**Directive:**
Starting at the first line of the listing below, retype each line up to and including the one that contains "H-.008), M['speaker_grille_white'], t)". Leave pictures out.

**Information provided:**
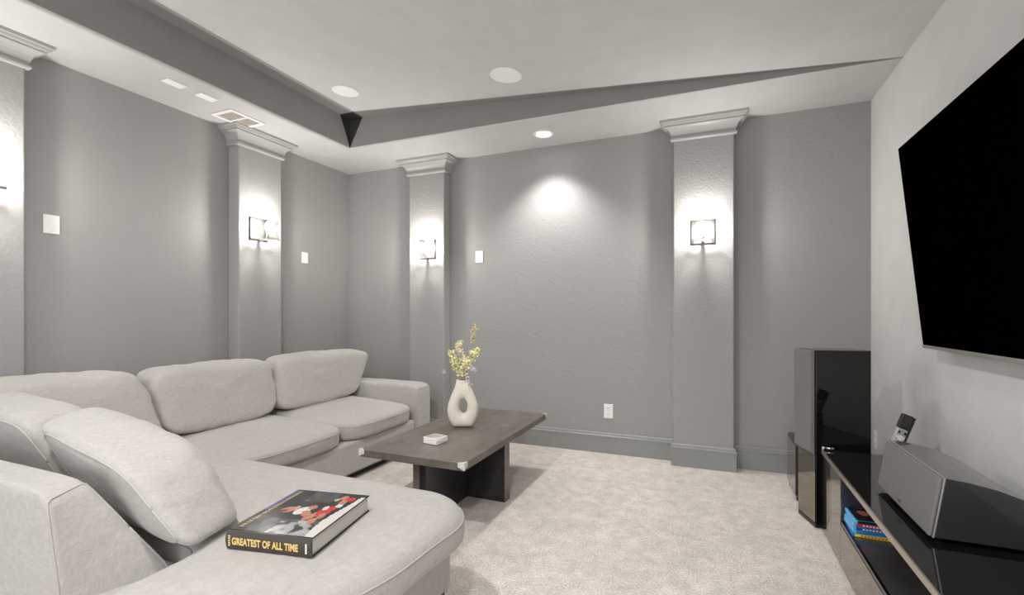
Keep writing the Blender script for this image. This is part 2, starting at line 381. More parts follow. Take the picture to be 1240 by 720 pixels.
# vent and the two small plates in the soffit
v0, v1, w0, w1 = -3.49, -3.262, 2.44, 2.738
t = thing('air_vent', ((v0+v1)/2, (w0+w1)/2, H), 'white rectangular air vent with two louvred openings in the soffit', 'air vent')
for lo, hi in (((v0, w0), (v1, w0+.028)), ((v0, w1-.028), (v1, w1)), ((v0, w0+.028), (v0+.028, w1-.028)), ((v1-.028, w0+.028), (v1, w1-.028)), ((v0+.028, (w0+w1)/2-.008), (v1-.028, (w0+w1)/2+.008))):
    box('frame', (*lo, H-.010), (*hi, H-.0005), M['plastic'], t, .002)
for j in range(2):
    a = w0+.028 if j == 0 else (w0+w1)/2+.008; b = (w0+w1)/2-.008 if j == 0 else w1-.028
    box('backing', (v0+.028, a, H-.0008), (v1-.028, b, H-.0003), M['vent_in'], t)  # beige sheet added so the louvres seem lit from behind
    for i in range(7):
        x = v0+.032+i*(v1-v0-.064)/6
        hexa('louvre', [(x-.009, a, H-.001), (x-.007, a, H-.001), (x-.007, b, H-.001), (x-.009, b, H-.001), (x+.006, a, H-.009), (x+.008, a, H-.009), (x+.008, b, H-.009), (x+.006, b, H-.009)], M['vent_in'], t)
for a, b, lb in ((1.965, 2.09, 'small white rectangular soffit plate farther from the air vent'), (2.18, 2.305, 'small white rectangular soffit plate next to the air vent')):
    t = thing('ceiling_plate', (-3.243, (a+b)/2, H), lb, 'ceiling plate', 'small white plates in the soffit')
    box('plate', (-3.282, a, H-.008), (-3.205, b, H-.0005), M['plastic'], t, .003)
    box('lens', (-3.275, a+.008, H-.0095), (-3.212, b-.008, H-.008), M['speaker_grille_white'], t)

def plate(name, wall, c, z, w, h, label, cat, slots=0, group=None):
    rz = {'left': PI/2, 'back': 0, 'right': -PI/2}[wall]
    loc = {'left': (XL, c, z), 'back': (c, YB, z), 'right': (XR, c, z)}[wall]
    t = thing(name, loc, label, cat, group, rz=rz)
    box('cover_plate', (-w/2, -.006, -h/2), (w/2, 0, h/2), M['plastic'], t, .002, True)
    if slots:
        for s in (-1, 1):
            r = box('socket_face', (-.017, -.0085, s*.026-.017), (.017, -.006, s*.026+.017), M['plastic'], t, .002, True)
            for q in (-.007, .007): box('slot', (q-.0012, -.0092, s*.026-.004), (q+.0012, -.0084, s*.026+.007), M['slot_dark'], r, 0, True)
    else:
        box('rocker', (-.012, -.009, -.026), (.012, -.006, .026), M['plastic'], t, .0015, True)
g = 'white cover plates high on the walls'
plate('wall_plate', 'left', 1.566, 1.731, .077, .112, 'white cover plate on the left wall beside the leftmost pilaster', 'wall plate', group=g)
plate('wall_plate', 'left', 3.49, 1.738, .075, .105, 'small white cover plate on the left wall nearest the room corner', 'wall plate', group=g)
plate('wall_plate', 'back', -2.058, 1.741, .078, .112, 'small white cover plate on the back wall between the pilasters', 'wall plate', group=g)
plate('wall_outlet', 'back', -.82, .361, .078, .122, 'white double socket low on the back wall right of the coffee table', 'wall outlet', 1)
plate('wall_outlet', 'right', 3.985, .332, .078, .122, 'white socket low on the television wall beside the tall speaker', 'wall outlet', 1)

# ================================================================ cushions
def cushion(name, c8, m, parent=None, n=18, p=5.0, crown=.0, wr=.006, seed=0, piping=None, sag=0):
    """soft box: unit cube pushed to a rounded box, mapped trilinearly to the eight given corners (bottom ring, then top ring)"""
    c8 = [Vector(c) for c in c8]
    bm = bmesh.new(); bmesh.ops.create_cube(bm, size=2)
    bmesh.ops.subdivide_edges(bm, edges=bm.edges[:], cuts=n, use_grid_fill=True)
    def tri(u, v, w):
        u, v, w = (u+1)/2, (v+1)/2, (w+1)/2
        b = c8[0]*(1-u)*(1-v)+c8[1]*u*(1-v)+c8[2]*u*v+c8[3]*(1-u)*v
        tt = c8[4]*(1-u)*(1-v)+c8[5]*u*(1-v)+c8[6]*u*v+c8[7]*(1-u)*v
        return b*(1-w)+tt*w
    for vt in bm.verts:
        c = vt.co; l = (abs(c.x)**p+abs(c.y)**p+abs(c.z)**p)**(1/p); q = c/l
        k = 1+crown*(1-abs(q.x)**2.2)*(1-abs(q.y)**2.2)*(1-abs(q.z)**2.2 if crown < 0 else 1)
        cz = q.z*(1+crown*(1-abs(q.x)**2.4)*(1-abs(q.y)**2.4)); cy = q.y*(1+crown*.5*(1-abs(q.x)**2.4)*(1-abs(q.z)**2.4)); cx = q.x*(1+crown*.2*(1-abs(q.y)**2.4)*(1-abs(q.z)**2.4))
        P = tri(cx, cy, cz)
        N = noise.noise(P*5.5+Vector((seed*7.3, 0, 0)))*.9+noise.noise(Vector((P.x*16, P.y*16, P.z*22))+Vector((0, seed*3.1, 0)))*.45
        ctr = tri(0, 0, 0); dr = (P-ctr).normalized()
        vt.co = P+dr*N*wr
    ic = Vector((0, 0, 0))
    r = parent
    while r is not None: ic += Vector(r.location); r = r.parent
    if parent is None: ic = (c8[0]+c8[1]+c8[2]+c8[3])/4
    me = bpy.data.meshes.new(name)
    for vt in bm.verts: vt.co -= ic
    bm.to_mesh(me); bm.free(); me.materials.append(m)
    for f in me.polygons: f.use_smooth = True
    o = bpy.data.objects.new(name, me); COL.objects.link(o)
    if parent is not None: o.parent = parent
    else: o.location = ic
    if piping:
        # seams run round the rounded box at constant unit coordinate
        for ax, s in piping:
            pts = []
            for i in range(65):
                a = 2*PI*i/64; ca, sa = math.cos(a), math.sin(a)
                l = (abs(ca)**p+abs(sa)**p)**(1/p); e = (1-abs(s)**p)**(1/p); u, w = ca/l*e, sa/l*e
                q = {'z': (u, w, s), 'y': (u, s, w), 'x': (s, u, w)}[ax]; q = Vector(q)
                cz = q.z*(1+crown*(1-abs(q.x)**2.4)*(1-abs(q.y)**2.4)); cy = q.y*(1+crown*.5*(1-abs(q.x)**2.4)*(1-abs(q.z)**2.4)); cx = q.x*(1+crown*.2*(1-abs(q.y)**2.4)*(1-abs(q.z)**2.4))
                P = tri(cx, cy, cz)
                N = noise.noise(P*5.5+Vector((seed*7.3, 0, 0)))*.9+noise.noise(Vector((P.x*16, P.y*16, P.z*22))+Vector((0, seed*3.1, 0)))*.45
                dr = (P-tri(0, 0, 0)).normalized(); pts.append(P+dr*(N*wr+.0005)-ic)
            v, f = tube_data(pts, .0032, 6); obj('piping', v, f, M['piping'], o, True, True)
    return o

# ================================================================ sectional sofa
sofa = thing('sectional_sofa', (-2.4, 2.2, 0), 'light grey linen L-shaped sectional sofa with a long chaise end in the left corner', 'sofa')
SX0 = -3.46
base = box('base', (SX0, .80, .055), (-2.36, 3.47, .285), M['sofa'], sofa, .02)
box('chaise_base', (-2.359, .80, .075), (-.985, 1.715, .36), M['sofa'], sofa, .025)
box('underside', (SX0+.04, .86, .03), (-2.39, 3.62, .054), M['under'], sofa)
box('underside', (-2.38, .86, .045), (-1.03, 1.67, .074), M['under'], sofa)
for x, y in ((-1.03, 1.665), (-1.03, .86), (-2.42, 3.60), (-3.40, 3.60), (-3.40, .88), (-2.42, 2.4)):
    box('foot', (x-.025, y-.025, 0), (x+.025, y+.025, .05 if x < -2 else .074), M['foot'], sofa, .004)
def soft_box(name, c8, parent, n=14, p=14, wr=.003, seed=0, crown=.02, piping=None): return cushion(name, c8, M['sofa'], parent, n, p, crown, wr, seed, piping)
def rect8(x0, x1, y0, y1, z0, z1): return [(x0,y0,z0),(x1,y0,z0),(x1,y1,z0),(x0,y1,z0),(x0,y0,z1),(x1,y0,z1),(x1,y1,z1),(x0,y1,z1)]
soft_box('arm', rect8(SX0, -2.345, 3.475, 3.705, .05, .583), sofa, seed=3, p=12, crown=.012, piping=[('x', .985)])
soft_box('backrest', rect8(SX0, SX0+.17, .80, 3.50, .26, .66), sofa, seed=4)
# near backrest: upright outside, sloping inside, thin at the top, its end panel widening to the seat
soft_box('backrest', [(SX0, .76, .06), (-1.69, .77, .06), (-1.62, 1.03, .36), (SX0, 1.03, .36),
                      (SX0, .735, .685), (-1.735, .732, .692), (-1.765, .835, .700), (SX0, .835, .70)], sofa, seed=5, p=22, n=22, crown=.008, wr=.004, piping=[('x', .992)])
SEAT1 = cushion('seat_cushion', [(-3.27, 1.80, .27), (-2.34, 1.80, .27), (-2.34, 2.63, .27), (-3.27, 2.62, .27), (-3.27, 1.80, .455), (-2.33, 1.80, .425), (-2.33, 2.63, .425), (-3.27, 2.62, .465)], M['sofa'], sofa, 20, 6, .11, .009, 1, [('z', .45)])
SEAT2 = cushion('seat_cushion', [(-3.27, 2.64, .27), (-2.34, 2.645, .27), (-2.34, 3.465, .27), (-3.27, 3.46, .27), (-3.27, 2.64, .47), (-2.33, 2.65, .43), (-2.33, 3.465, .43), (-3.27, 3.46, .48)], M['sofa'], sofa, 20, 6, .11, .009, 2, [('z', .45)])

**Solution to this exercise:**
Keep writing the Blender script for this image. This is part 2, starting at line 381. More parts follow. Take the picture to be 1240 by 720 pixels.
# vent and the two small plates in the soffit
v0, v1, w0, w1 = -3.49, -3.262, 2.44, 2.738
t = thing('air_vent', ((v0+v1)/2, (w0+w1)/2, H), 'white rectangular air vent with two louvred openings in the soffit', 'air vent')
for lo, hi in (((v0, w0), (v1, w0+.028)), ((v0, w1-.028), (v1, w1)), ((v0, w0+.028), (v0+.028, w1-.028)), ((v1-.028, w0+.028), (v1, w1-.028)), ((v0+.028, (w0+w1)/2-.008), (v1-.028, (w0+w1)/2+.008))):
    box('frame', (*lo, H-.010), (*hi, H-.0005), M['plastic'], t, .002)
for j in range(2):
    a = w0+.028 if j == 0 else (w0+w1)/2+.008; b = (w0+w1)/2-.008 if j == 0 else w1-.028
    box('backing', (v0+.028, a, H-.0008), (v1-.028, b, H-.0003), M['vent_in'], t)  # beige sheet added so the louvres seem lit from behind
    for i in range(7):
        x = v0+.032+i*(v1-v0-.064)/6
        hexa('louvre', [(x-.009, a, H-.001), (x-.007, a, H-.001), (x-.007, b, H-.001), (x-.009, b, H-.001), (x+.006, a, H-.009), (x+.008, a, H-.009), (x+.008, b, H-.009), (x+.006, b, H-.009)], M['vent_in'], t)
for a, b, lb in ((1.965, 2.09, 'small white rectangular soffit plate farther from the air vent'), (2.18, 2.305, 'small white rectangular soffit plate next to the air vent')):
    t = thing('ceiling_plate', (-3.243, (a+b)/2, H), lb, 'ceiling plate', 'small white plates in the soffit')
    box('plate', (-3.282, a, H-.008), (-3.205, b, H-.0005), M['plastic'], t, .003)
    box('lens', (-3.275, a+.008, H-.0095), (-3.212, b-.008, H-.008), M['speaker_grille_white'], t)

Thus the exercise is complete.